- _Written problem_
Print the listing below in its entirety, character for character.

- _Supplied material_
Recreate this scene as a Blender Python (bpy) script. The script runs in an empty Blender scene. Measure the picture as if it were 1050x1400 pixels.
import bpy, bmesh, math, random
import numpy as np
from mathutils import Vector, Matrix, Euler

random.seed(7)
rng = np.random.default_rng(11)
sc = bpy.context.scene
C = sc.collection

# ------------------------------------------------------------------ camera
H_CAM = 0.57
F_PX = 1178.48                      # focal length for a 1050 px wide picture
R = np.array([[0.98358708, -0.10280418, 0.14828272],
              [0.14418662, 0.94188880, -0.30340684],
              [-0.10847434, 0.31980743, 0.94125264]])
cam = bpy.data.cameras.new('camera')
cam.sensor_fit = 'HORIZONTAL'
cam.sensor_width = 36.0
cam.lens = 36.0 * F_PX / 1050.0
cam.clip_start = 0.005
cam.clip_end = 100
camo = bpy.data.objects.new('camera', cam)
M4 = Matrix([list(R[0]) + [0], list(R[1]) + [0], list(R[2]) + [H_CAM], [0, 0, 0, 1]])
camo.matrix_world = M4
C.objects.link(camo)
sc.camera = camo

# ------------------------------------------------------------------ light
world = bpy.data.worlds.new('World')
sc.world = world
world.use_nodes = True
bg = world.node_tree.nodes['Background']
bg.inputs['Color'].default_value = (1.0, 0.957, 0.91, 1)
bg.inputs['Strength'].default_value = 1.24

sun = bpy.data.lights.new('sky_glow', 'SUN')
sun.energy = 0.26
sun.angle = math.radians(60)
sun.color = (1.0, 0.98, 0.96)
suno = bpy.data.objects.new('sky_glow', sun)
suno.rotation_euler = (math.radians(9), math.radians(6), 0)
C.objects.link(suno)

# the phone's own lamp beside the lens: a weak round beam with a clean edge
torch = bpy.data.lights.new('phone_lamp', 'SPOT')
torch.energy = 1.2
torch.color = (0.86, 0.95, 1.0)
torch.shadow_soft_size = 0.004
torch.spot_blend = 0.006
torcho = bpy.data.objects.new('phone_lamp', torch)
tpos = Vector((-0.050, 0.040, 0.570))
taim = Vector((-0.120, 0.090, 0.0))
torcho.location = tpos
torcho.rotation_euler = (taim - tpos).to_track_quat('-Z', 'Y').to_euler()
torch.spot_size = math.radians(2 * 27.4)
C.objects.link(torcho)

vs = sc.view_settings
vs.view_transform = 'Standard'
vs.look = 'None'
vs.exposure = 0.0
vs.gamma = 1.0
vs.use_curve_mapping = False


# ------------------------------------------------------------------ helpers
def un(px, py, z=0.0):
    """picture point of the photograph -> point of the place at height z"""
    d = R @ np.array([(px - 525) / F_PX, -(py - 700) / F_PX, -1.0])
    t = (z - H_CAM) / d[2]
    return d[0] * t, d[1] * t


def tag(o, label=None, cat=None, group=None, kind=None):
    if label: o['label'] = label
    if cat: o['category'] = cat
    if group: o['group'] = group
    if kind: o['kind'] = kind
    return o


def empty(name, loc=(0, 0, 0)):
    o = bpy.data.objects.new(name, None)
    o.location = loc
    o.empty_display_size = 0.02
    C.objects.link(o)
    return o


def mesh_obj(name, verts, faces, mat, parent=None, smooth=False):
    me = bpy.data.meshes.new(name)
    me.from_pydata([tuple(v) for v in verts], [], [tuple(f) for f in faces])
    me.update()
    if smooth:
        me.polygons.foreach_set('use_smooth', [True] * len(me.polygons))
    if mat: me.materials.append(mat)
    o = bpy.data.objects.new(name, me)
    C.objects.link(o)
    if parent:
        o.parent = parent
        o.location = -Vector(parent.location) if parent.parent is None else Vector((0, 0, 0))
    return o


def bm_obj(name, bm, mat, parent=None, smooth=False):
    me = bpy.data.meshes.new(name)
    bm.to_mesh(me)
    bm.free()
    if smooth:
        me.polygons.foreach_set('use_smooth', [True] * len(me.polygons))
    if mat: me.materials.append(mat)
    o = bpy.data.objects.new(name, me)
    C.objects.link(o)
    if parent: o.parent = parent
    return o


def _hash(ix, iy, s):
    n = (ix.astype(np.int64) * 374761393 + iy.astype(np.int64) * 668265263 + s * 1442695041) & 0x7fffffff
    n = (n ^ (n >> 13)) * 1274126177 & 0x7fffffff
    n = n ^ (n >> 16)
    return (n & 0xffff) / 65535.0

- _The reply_
Recreate this scene as a Blender Python (bpy) script. The script runs in an empty Blender scene. Measure the picture as if it were 1050x1400 pixels.
import bpy, bmesh, math, random
import numpy as np
from mathutils import Vector, Matrix, Euler

random.seed(7)
rng = np.random.default_rng(11)
sc = bpy.context.scene
C = sc.collection

# ------------------------------------------------------------------ camera
H_CAM = 0.57
F_PX = 1178.48                      # focal length for a 1050 px wide picture
R = np.array([[0.98358708, -0.10280418, 0.14828272],
              [0.14418662, 0.94188880, -0.30340684],
              [-0.10847434, 0.31980743, 0.94125264]])
cam = bpy.data.cameras.new('camera')
cam.sensor_fit = 'HORIZONTAL'
cam.sensor_width = 36.0
cam.lens = 36.0 * F_PX / 1050.0
cam.clip_start = 0.005
cam.clip_end = 100
camo = bpy.data.objects.new('camera', cam)
M4 = Matrix([list(R[0]) + [0], list(R[1]) + [0], list(R[2]) + [H_CAM], [0, 0, 0, 1]])
camo.matrix_world = M4
C.objects.link(camo)
sc.camera = camo

# ------------------------------------------------------------------ light
world = bpy.data.worlds.new('World')
sc.world = world
world.use_nodes = True
bg = world.node_tree.nodes['Background']
bg.inputs['Color'].default_value = (1.0, 0.957, 0.91, 1)
bg.inputs['Strength'].default_value = 1.24

sun = bpy.data.lights.new('sky_glow', 'SUN')
sun.energy = 0.26
sun.angle = math.radians(60)
sun.color = (1.0, 0.98, 0.96)
suno = bpy.data.objects.new('sky_glow', sun)
suno.rotation_euler = (math.radians(9), math.radians(6), 0)
C.objects.link(suno)

# the phone's own lamp beside the lens: a weak round beam with a clean edge
torch = bpy.data.lights.new('phone_lamp', 'SPOT')
torch.energy = 1.2
torch.color = (0.86, 0.95, 1.0)
torch.shadow_soft_size = 0.004
torch.spot_blend = 0.006
torcho = bpy.data.objects.new('phone_lamp', torch)
tpos = Vector((-0.050, 0.040, 0.570))
taim = Vector((-0.120, 0.090, 0.0))
torcho.location = tpos
torcho.rotation_euler = (taim - tpos).to_track_quat('-Z', 'Y').to_euler()
torch.spot_size = math.radians(2 * 27.4)
C.objects.link(torcho)

vs = sc.view_settings
vs.view_transform = 'Standard'
vs.look = 'None'
vs.exposure = 0.0
vs.gamma = 1.0
vs.use_curve_mapping = False


# ------------------------------------------------------------------ helpers
def un(px, py, z=0.0):
    """picture point of the photograph -> point of the place at height z"""
    d = R @ np.array([(px - 525) / F_PX, -(py - 700) / F_PX, -1.0])
    t = (z - H_CAM) / d[2]
    return d[0] * t, d[1] * t


def tag(o, label=None, cat=None, group=None, kind=None):
    if label: o['label'] = label
    if cat: o['category'] = cat
    if group: o['group'] = group
    if kind: o['kind'] = kind
    return o


def empty(name, loc=(0, 0, 0)):
    o = bpy.data.objects.new(name, None)
    o.location = loc
    o.empty_display_size = 0.02
    C.objects.link(o)
    return o


def mesh_obj(name, verts, faces, mat, parent=None, smooth=False):
    me = bpy.data.meshes.new(name)
    me.from_pydata([tuple(v) for v in verts], [], [tuple(f) for f in faces])
    me.update()
    if smooth:
        me.polygons.foreach_set('use_smooth', [True] * len(me.polygons))
    if mat: me.materials.append(mat)
    o = bpy.data.objects.new(name, me)
    C.objects.link(o)
    if parent:
        o.parent = parent
        o.location = -Vector(parent.location) if parent.parent is None else Vector((0, 0, 0))
    return o


def bm_obj(name, bm, mat, parent=None, smooth=False):
    me = bpy.data.meshes.new(name)
    bm.to_mesh(me)
    bm.free()
    if smooth:
        me.polygons.foreach_set('use_smooth', [True] * len(me.polygons))
    if mat: me.materials.append(mat)
    o = bpy.data.objects.new(name, me)
    C.objects.link(o)
    if parent: o.parent = parent
    return o


def _hash(ix, iy, s):
    n = (ix.astype(np.int64) * 374761393 + iy.astype(np.int64) * 668265263 + s * 1442695041) & 0x7fffffff
    n = (n ^ (n >> 13)) * 1274126177 & 0x7fffffff
    n = n ^ (n >> 16)
    return (n & 0xffff) / 65535.0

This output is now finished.